Active aggression and passive aggression

For the record I’m most often actively aggressive. I believe passive aggression is a waste of energy since not only do you end up fighting but you also end up trying to second guess the other party, which leads to suboptimal outcomes. This post is a justification of that.

Let’s say you and I are trying to decide the price of something I want to sell you. There are two ways we can go about it. One way is for us to have a negotiation. I can name my asking price. You call your bid. And if the two meet, well and good. Most often they won’t meet. So one of us will have to budge. We start budging slowly, in steps, until a time when the bid and ask are close together. And then we have a deal.

In most situations (except exceptional cases where there are very few buyers and sellers – read the first chapter of my book. This is within the Kindle sample), this will lead to an efficient outcome. Even if the final price were a little too close to the bid or to the ask, both parties know that under the circumstances they couldn’t get better. And the transaction takes place and the parties move on.

The other situation is where one party publicly states that they are unwilling to negotiate and will do the deal if and only if the counterparty comes up with a good enough offer. If the offer is not good enough, there is no deal. This is similar to the ultimatum game popular in behavioural economics. In this case you are also required to guess (and you have exactly one guess) what the counterparty’s hurdle rate is.

When there is a liquid market, there is no issue with this kind of a game – you simply have your own hurdle rate and you bid that. And irrespective of whether it gets accepted or not, you get the optimal outcome – since the market is liquid, it is likely that your quote will get accepted somewhere.

In a highly illiquid market, with only one buyer and one seller, the ultimatum setup can lead to highly suboptimal outcomes.
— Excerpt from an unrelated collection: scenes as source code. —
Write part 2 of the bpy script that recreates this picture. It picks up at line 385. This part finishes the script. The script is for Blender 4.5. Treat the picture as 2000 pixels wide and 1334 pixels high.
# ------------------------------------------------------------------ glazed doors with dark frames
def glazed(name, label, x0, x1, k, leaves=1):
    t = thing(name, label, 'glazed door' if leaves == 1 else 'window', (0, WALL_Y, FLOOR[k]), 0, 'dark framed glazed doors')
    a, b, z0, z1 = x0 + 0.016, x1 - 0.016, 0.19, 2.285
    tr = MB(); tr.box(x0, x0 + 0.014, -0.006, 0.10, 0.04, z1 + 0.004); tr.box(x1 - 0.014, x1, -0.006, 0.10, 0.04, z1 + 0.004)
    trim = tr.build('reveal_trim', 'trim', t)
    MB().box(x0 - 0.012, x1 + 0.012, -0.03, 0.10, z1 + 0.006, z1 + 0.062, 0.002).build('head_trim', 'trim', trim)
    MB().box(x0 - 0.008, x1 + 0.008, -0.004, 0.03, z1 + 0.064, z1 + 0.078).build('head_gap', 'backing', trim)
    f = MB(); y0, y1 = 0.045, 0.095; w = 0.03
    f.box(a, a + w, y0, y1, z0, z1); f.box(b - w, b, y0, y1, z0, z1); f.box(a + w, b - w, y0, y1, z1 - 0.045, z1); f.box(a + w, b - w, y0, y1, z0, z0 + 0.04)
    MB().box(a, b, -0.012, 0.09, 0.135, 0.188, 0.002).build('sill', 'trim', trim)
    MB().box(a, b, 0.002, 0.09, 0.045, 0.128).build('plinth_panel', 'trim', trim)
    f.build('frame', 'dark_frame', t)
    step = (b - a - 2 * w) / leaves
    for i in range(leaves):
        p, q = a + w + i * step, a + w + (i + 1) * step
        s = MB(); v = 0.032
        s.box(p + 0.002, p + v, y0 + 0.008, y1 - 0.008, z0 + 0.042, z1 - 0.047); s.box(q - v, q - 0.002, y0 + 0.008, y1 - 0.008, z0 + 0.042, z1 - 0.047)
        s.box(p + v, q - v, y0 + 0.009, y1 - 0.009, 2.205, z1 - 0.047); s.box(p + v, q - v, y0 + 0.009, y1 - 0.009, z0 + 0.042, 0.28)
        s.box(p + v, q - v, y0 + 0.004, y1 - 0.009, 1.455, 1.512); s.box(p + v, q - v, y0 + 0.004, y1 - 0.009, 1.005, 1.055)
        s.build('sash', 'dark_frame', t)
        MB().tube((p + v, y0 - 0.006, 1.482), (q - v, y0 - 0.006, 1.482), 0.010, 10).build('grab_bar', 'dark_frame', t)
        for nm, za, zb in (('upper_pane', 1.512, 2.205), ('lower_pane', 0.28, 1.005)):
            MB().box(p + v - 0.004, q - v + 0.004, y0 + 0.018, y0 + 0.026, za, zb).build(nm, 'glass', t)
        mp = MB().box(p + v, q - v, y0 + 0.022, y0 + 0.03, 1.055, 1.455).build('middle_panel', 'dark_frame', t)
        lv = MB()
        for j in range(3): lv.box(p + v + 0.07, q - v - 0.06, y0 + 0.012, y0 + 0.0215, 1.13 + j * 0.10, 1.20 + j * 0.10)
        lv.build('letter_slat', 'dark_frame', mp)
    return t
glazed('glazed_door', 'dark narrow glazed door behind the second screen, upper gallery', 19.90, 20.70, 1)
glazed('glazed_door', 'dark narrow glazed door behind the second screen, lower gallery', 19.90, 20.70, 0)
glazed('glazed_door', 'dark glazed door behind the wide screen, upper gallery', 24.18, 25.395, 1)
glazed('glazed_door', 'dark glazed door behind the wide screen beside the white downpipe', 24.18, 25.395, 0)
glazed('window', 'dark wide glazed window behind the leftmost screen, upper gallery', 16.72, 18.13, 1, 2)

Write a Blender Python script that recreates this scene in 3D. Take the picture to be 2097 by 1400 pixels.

I mean if you’re desperate to do the sale, you might bring your price “all the way to zero” to ensure you do the deal, but the thing is that irrespective of whether you get a deal or not, you are bound to feel disappointed.

If your ask got accepted, you start wondering if you could’ve charged more. If you didn’t get your deal, you start wondering if reducing a price “just a little” would have gotten the deal done. It is endless headache, something that’s not there when there is an active negotiation process.

Now to build the analogy – instead of a sale, think of the situation when you have a disagreement with someone and need to resolve it. You can either confront them about it and solve it “using negotiation” or you can be passive aggressive, letting them know you’re “not happy”. Notice that in this case the disagreement is with one specific party, the market is as illiquid as it can get – no negotiations with any third party will have any impact (ignore snitching here).

When you express your disagreement and you talk/fight it out, you know that irrespective of the outcome (whether it was resolved or not), you have done what you could. Either it has been resolved, which has happened with you telling what exactly your position is, or you have given it all to explain yourself and things remain bad (in this case, whatever happened there would have been “no deal” or an “unhappy deal”).

And that is why active aggression is always better than passive aggression. By expressing your disagreement, even if that means you’re being aggressive, you are stating the exact extent of the problem and the solution will be to your satisfaction. When you’re passive aggressive, nobody is the winner.

PS: I realise that by writing this post I’m violating this own advice, since this post itself can be seen as a form of passive aggression! Mea culpa.